I kind of floated above the landscape all weekend, even more so as I watched this morning's horrific portrait of the Russian withdrawal from certain cities, and the atrocities their forces clearly have committed. Perhaps this is the first time in history when bland sentences in history books are illustrated in real time. The only difference is the sophistication of some of the weaponry. The brutality hasn't changed in 1500 years.
Here's the thing. I'm not responding just to these and similar events all through time, although clearly it is the kind of human activity that is too contrary to the love of the Goddess to continue forward into the future; I am responding to the fact that we women were forced by many religious constructs to accept equal responsibility for violence that we are rarely more than a peripheral part of. Indeed, we are often seen as the literal cause of the world's sinfulness, even though it seems we are almost always at its receiving end. At the moment, I find this so completely absurd that it is inevitable that my spirit floats upward, away from my pain and rage. I'm doing my own version of "lying back and thinking of England", as Victorian mothers advised their daughters before the wedding...

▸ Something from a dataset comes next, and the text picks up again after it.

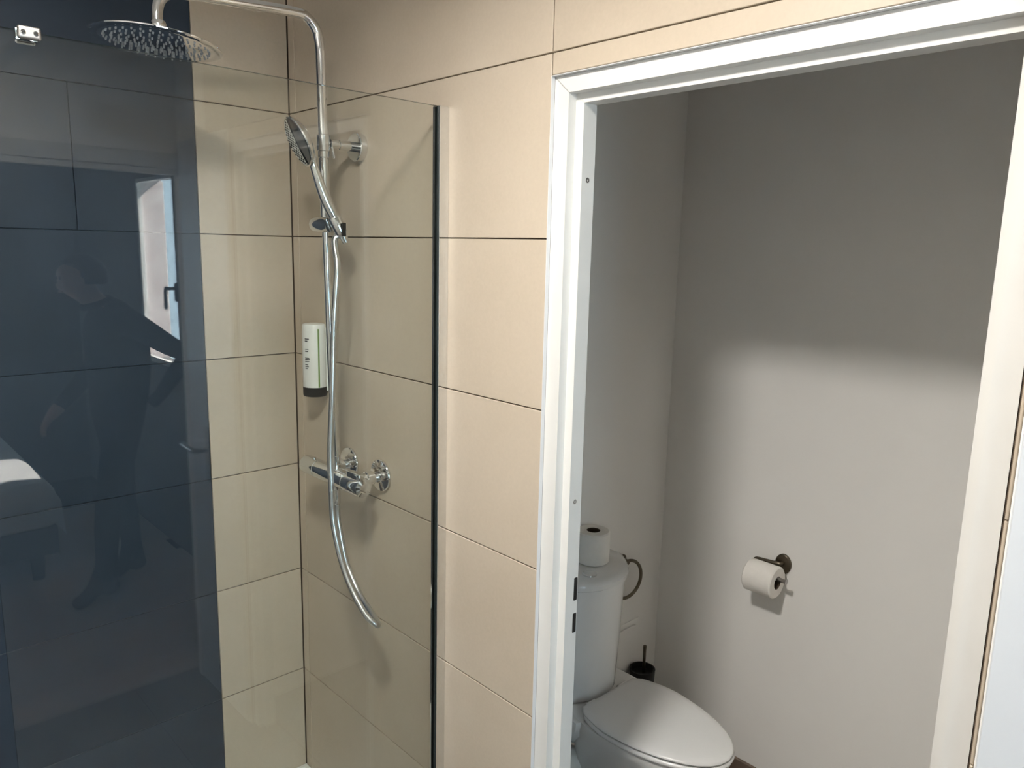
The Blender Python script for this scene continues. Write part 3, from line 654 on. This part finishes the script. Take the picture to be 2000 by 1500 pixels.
# ------------------------------------------------------------------ person in the bedroom, reflected in the glass
def person():
    py = -3.34
    V = []; Rr = []; E = []; Z = []
    def add(p, r, par=None, zone='jacket'):
        V.append(p); Rr.append(r if isinstance(r, tuple) else (r, r)); Z.append(zone)
        if par is not None: E.append((par, len(V) - 1))
        return len(V) - 1
    pel = add((.030, py, .83), (.125, .145))
    sp = add((.050, py, .99), (.125, .15), pel); ch = add((.055, py, 1.18), (.13, .165), sp); uc = add((.035, py, 1.30), (.09, .12), ch)
    nb_ = add((-.020, py, 1.385), .058, uc); nk = add((-.060, py, 1.425), .050, nb_, 'skin')
    h1 = add((-.110, py, 1.475), (.070, .078), nk, 'skin'); h2 = add((-.117, py, 1.535), (.078, .085), h1, 'skin'); h3 = add((-.108, py, 1.578), (.045, .05), h2, 'skin')
    add((-.196, py, 1.476), .010, h1, 'skin')   # nose
    def arm(side, sh_, el, wr_, hd_, fdir, pocket=False):
        s0 = add(sh_, .068, uc); m1 = add(tuple((Vector(sh_) * .5 + Vector(el) * .5)), .056, s0); e0 = add(el, .048, m1)
        m2 = add(tuple((Vector(el) * .5 + Vector(wr_) * .5)), .044, e0); w0 = add(wr_, .033, m2)
        h0 = add(hd_, (.022, .034), w0, 'jacket' if pocket else 'skin')
        if pocket: return
        f = Vector(fdir).normalized(); sidev = Vector((0, 1, 0)); dn = f.cross(sidev)
        for q, ln in zip((-1.5, -.5, .5, 1.5), (.060, .072, .076, .068)):
            b0 = add(tuple(Vector(hd_) + f * .038 + sidev * q * .017), .0095, h0, 'skin')
            b1 = add(tuple(Vector(hd_) + f * (.038 + ln * .55) + sidev * q * .018 + dn * .008), .0085, b0, 'skin')
            add(tuple(Vector(hd_) + f * (.038 + ln * .85) + sidev * q * .018 + dn * .03), .0072, b1, 'skin')
        t0 = add(tuple(Vector(hd_) + sidev * .034 * side + f * .012), .011, h0, 'skin')
        add(tuple(Vector(hd_) + sidev * .050 * side + f * .045 + dn * .012), .009, t0, 'skin')
    arm(1, (.055, py + .175, 1.315), (.305, py + .20, 1.135), (.185, py + .17, .955), (.135, py + .150, .900), (-.6, 0, -.8), True)
    arm(-1, (.045, py - .175, 1.315), (-.01, py - .215, 1.05), (-.185, py - .15, .885), (-.225, py - .14, .845), (-.65, 0, -.75))
    def leg(dy, hip, knee, ank, toe):
        a = add(hip, .095, pel, 'jeans'); m1 = add(tuple((Vector(hip) + Vector(knee)) * .5), .080, a, 'jeans'); k = add(knee, .062, m1, 'jeans')
        m2 = add(tuple(Vector(knee) * .6 + Vector(ank) * .4), .062, k, 'jeans'); n = add(ank, .046, m2, 'jeans')
        he = add((ank[0] + .03, ank[1], FZ + .045), (.042, .042), n, 'boot'); ba = add((ank[0] - .10, ank[1] , FZ + .04), (.045, .037), n, 'boot'); add(toe, (.038, .030), ba, 'boot')
    leg(1, (.02, py + .09, .76), (-.07, py + .10, .42), (-.10, py + .10, .06), (-.26, py + .11, FZ + .033))
    leg(-1, (.04, py - .09, .76), (.06, py - .11, .42), (.095, py - .12, .06), (-.07, py - .15, FZ + .033))
    me = bpy.data.meshes.new('skeleton'); me.from_pydata([Vector(v) for v in V], E, [])
    ob = bpy.data.objects.new('skeleton', me); COL.objects.link(ob)
    sk = ob.modifiers.new('skin', 'SKIN'); sk.use_smooth_shade = True
    for i, d in enumerate(me.skin_vertices[0].data): d.radius = Rr[i]; d.use_root = i == 0
    sb = ob.modifiers.new('sub', 'SUBSURF'); sb.levels = 2; sb.render_levels = 2
    bpy.context.view_layer.update()
    ev = ob.evaluated_get(bpy.context.evaluated_depsgraph_get())
    m2 = bpy.data.meshes.new_from_object(ev)
    bpy.data.objects.remove(ob)
    zones = ['jacket', 'jeans', 'boot', 'skin']
    m2.materials.clear()
    for z in zones: m2.materials.append(M[z])
    VV = [Vector(v) for v in V]
    segs = [(VV[a], VV[b], Z[b]) for a, b in E]
    def dist(p, a, b):
        ab = b - a; t = max(0, min(1, (p - a).dot(ab) / max(ab.length_squared, 1e-9))); return (p - a - ab * t).length
    lo = min(v.co.z for v in m2.vertices)
    for f in m2.polygons:
        c = f.center; z = min(segs, key=lambda s: dist(c, s[0], s[1]))[2]
        if z == 'jeans' and c.z > .80: z = 'jacket'
        f.material_index = zones.index(z); f.use_smooth = True
    root = thing('person', (0, py, FZ), 'person in dark jacket and trousers, hand on hip, reflected in the shower glass', 'person')
    o = Vector((0, py, FZ))
    for v in m2.vertices: v.co -= o
    dz = FZ - lo
    bo = bpy.data.objects.new('body', m2); COL.objects.link(bo); bo.parent = root; bo.location = (0, 0, dz)
    P_ = Part(root)
    hc_ = Vector((-.105, py, 1.535 + dz))
    hr = MB(); rings = []
    for a, r in ((-.62, .098), (-.25, .104), (.1, .102), (.5, .088), (.9, .062), (1.25, .03), (1.5, .006)):
        rings.append([hc_ + Vector((.022 + r * 1.08 * math.cos(t) * (1 if math.cos(t) > 0 else (.86 if a > .3 else .25)), r * .92 * math.sin(t), .088 * math.sin(a))) for t in [2*PI*k/28 for k in range(28)]])
    hr.loft(rings)
    P_.add('hair', hr, 'hair')
    for sy in (-1, 1):
        P_.add('ear', MB().lathe([(.006, -.004), (.019, 0), (.016, .005), (.004, .006)], (-.104, py + sy * .078, 1.497 + dz), (.2, sy, 0), 14), 'skin')
        P_.add('eye', MB().lathe([(.003, -.004), (.010, 0), (.008, .004), (.002, .005)], (-.179, py + sy * .030, 1.512 + dz), (-1, sy * .3, 0), 12), 'eye')
    P_.add('mouth', MB().tube([(-.174, py - .022, 1.448 + dz), (-.182, py, 1.448 + dz), (-.174, py + .022, 1.448 + dz)], .005, 8), 'skin')
    P_.add('collar', MB().torus((-.030, py, 1.392 + dz), .062, .016, (-.35, 0, 1), 28, 8), 'jacket')
person()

I cannot speak for other women. I will just speak for myself. I've spent a lifetime apologizing for things I didn't do, and I know for a fact that I cannot, and will not, take further responsibility for these horrors and others like them. For me, it stops here. I have entered a new reality. In future, if I ever hurt someone, I pray to the Goddess that I ask for forgiveness, or otherwise find a way to atone or balance the scales. But that's it. I need to return to my body, and feel safe in my own physical space, free from the heavy load of guilt for all man's atrocities.